When Virginia Faulkner published her first novel, Friends and Romans, she was 21 and managed to sound like 41. Or 37, to be more precise. Faulkner narrates this wise-cracking romance through the voice of Marie Manfred, just past 37 and taking a hiatus from her busy career as the world’s greatest concert pianist. To get away from the world, her manager finds a villa in the Alban Hills outside of Rome. She is also trying to get away from the publicity generated by a tell-all biography, Gaudy Calliope, written by a former lover. The Romans she encounters are all confused by the book’s title: they all associate it with the muse of poetry, when it’s actually a jab at her piano-playing style, suggesting it’s akin to a bunch of steam-powered locomotive whistles.
Of course, in declaring, like Garbo, that she wants to “be alone,” Marie is inviting half the civilized world to descend upon her. First to arrive is her next-door neighbor, Mrs. Hamilton Cotter Frewitt, wife — or shall we say, soon-to-be ex-wife — of the British military attaché. She brings in tow her current lover, Count Gustaf (Tavo) von Keinlohe, a garden variety fortune-hunting gigolo and, as it turns out, also a former lover of Marie’s. The international set of 1934 ( whose crack-up Faulkner would later recount, through the memoirs of her comic creation, Princess Tulip Murphy, in a little comic masterpiece from 1940 titled My Hey-Day), it turns out, is a close, and often tight, little community.
Lunch with another acquaintance, the Principessa Colosini, leads to an introduction to the Principessa’s younger brother, the dashing and devastatingly handsome Don Ricardo dei Retti. Sparks fly. Animal magnetism takes its effect. He whisks Marie off to a quiet dinner in his discreet seaside villa. Unfortunately, on her way back, Marie discovers that Don Ricardo is more than vaguely connected with Mussolini: he is, in fact, on the hit list of the still-active Fascist resistance movement. They would, so to speak, like to put him at #1 with a bullet.

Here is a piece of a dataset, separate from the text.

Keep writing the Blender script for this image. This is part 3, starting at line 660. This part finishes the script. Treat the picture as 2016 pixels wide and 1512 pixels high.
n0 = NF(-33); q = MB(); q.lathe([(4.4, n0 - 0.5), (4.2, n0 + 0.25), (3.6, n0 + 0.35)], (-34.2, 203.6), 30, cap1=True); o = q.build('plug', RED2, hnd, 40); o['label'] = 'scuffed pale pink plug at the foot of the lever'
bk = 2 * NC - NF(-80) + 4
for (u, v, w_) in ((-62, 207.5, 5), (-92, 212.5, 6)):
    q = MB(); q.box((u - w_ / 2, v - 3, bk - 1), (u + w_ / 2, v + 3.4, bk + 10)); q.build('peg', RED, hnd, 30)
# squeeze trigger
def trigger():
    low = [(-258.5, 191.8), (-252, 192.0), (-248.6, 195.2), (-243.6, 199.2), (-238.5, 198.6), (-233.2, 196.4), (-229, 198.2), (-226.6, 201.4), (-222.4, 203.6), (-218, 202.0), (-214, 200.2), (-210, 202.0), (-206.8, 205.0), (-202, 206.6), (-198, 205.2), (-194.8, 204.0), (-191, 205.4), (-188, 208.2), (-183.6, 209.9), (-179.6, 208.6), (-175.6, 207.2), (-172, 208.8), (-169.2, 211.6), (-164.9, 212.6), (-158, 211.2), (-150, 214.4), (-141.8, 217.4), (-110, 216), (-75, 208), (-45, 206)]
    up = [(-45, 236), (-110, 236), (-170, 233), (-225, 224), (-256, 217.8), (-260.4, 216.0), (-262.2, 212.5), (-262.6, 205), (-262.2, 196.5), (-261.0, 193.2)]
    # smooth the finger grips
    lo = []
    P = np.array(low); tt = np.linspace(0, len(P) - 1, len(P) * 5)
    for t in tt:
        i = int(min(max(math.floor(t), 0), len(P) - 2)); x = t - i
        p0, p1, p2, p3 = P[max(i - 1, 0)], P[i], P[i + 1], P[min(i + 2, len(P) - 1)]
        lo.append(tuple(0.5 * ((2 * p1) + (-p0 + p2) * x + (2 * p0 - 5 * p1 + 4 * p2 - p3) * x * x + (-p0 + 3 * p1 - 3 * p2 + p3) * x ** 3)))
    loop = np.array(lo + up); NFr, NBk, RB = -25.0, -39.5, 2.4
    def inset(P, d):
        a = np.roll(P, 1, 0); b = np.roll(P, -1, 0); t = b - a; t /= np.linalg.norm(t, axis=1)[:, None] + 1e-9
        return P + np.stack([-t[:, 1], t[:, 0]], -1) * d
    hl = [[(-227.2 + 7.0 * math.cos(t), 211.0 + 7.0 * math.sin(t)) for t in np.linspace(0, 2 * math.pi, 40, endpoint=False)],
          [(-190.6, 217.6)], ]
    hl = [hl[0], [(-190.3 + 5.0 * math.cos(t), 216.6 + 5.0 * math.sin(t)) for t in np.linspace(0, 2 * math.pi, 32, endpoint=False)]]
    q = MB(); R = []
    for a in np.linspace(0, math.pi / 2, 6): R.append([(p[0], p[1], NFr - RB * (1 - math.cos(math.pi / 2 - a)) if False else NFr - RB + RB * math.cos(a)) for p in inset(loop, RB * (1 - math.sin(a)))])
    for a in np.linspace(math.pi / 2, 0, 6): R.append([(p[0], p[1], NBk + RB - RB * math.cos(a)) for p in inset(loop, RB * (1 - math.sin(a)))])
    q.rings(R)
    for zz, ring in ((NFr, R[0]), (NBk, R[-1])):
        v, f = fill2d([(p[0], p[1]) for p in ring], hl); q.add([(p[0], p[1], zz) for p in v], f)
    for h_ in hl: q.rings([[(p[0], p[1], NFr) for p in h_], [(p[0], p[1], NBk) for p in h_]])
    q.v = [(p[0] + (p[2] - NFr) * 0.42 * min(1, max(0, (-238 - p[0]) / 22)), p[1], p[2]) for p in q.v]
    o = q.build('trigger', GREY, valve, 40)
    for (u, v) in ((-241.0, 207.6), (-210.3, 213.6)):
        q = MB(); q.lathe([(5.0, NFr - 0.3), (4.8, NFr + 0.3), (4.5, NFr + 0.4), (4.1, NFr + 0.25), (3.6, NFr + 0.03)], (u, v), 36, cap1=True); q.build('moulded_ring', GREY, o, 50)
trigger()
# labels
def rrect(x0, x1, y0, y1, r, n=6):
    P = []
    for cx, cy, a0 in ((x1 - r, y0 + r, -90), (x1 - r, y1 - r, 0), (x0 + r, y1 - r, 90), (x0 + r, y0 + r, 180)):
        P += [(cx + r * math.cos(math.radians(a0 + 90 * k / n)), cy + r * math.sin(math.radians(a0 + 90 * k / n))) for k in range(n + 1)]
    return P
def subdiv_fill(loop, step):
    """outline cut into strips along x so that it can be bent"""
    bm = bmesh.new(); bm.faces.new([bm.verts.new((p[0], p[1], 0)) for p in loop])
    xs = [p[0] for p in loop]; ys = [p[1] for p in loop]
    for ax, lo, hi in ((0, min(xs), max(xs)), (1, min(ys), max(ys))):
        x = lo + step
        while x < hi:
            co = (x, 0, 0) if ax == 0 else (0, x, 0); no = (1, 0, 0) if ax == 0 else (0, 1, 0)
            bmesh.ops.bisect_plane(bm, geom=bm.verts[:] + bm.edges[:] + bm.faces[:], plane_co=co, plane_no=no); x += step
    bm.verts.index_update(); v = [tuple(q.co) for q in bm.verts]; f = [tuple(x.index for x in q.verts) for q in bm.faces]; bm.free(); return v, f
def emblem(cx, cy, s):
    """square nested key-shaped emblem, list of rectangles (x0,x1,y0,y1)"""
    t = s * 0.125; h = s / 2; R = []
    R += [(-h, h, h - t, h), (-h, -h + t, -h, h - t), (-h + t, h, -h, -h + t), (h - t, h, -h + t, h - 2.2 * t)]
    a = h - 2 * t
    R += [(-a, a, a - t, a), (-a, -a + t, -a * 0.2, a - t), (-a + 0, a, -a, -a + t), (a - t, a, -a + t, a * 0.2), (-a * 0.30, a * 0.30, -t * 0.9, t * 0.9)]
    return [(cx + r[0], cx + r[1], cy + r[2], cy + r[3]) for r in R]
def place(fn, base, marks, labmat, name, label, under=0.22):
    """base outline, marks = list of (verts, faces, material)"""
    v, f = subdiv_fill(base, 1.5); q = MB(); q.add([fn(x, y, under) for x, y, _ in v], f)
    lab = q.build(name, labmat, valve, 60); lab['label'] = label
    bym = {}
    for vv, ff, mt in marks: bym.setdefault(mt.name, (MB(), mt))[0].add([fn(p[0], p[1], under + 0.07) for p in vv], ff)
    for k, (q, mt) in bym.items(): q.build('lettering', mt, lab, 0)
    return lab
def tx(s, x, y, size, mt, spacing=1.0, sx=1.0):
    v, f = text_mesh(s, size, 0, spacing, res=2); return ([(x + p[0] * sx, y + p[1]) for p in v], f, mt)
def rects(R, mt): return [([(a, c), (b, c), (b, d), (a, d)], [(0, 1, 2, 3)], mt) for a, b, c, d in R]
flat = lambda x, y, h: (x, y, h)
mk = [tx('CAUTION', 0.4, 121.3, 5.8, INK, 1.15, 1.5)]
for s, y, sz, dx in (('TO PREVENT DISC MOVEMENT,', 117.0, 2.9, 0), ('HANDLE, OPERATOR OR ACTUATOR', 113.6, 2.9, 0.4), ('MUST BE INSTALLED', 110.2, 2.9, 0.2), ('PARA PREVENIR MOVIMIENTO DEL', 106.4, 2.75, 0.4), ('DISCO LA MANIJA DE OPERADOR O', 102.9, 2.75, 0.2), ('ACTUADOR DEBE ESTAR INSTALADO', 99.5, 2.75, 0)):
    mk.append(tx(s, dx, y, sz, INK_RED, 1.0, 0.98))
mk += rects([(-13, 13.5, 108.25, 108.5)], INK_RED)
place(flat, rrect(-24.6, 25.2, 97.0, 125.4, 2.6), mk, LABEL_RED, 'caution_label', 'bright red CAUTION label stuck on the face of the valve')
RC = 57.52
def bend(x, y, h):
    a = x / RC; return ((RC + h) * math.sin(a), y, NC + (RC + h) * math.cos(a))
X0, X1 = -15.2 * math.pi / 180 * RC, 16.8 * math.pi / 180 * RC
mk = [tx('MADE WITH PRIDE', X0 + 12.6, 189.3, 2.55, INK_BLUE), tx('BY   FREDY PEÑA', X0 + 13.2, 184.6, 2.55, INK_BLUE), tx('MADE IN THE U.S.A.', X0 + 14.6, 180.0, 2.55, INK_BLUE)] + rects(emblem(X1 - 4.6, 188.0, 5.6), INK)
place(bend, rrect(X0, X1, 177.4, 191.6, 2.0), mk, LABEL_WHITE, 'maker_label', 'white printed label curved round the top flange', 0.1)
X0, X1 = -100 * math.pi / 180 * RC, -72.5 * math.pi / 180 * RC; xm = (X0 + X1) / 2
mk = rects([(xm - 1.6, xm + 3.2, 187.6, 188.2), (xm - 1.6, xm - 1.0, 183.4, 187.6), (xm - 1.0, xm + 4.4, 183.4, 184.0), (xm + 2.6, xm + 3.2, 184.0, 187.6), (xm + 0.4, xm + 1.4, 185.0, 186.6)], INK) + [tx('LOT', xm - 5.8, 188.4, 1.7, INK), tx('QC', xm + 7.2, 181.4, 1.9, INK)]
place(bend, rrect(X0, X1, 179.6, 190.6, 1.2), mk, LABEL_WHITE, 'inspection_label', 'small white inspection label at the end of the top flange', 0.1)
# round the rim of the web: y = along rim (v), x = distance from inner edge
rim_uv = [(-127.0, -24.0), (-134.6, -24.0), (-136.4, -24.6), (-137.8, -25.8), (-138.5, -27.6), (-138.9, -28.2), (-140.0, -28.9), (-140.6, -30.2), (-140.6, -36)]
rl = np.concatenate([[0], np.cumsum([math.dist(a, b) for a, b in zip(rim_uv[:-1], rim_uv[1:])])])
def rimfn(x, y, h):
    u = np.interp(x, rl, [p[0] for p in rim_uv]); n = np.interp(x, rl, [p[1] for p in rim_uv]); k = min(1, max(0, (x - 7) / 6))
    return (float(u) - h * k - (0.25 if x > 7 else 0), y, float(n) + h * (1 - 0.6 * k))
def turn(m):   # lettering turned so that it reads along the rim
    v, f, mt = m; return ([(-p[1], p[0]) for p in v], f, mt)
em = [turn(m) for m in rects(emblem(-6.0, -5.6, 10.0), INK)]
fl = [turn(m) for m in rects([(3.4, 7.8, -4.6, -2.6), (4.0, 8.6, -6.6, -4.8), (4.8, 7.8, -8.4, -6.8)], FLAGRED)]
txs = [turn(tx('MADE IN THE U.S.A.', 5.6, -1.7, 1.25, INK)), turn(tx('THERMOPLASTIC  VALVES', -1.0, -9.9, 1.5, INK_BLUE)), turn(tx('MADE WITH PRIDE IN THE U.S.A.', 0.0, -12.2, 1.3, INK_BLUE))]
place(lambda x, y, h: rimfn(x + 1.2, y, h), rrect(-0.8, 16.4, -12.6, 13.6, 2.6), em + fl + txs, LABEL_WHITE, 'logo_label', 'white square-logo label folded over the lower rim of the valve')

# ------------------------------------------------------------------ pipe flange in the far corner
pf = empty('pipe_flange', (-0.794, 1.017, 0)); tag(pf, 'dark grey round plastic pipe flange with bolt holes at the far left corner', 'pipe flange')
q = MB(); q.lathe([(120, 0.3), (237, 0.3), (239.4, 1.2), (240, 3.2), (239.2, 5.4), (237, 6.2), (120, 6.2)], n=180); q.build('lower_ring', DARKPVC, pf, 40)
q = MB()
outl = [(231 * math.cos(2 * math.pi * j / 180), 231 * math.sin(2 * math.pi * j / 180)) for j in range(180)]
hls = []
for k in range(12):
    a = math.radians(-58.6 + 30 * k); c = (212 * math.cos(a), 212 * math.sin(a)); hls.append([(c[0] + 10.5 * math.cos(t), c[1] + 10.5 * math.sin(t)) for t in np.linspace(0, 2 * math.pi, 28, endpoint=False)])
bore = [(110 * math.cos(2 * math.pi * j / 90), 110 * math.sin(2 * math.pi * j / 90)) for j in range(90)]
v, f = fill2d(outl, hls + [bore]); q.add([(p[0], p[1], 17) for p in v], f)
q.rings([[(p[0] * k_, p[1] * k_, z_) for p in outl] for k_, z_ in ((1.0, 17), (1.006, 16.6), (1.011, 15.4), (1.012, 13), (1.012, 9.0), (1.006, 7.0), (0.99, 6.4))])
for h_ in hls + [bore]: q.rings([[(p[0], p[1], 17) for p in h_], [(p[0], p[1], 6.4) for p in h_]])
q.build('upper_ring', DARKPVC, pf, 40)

Danger, however, only adds to Don Ricardo’s allure. A week or two of entanglements, interrupted by periodic calls to vague affairs of government (eventually explained when it’s revealed that Don Ricardo is, in fact, Mussolini’s chief of intelligence), ensues. Marie is convinced that this is the man worth abandoning her career for. Only to run into the very chauvinistic side of Italian raffinatezza: as … come se dice? … a woman with una storia, Marie would be perfect as a mistress. As a wife … eh, non così tanto. As Marie tells herself early in the book, “Most men regard women as the hunter regards the game — precious and exciting during the chase, but after the kill one begins to look for blemishes in the pelt.”
Less than a year after publishing Friends and Romans, Faulkner followed with a second novel, The Barbarians (1935) — but a comparison of the two books suggests that Barbarians was probably the first to be written. There are numerous references to “the Barbarians” — a loose-knit collection of artists and musicians in Paris — throughout Friends and Romans and Marie and Tavo are prominent characters in the book. I shall have to read and report back soon.
At the time she wrote the two books, the sum total of Faulkner’s international experience was a year at Miss Moxley’s finishing school in Rome and a bit of time in London, Paris, and the Riviera after that. Yet she managed to come off as sophisticated and worldly wise as one of the queens of the international set, Daisy Fellowes (and a far better writer). No wonder she was soon writing for America’s poshest magazine, Town and Country, and trading quips at the Algonquin Round Table not long after. A rival to Dorothy Parker, she left her mark on Broadway and in Hollywood as well, but unlike Parker, she pulled herself out of a downward spiral somewhere in the early 1950s and returned home to Lincoln, Nebraska, where she became a key member of the staff of Prairie Schooner and the University of Nebraska Press. She died in September 1980 while watching Monday Night Football. Definitely a life overdue for recognition.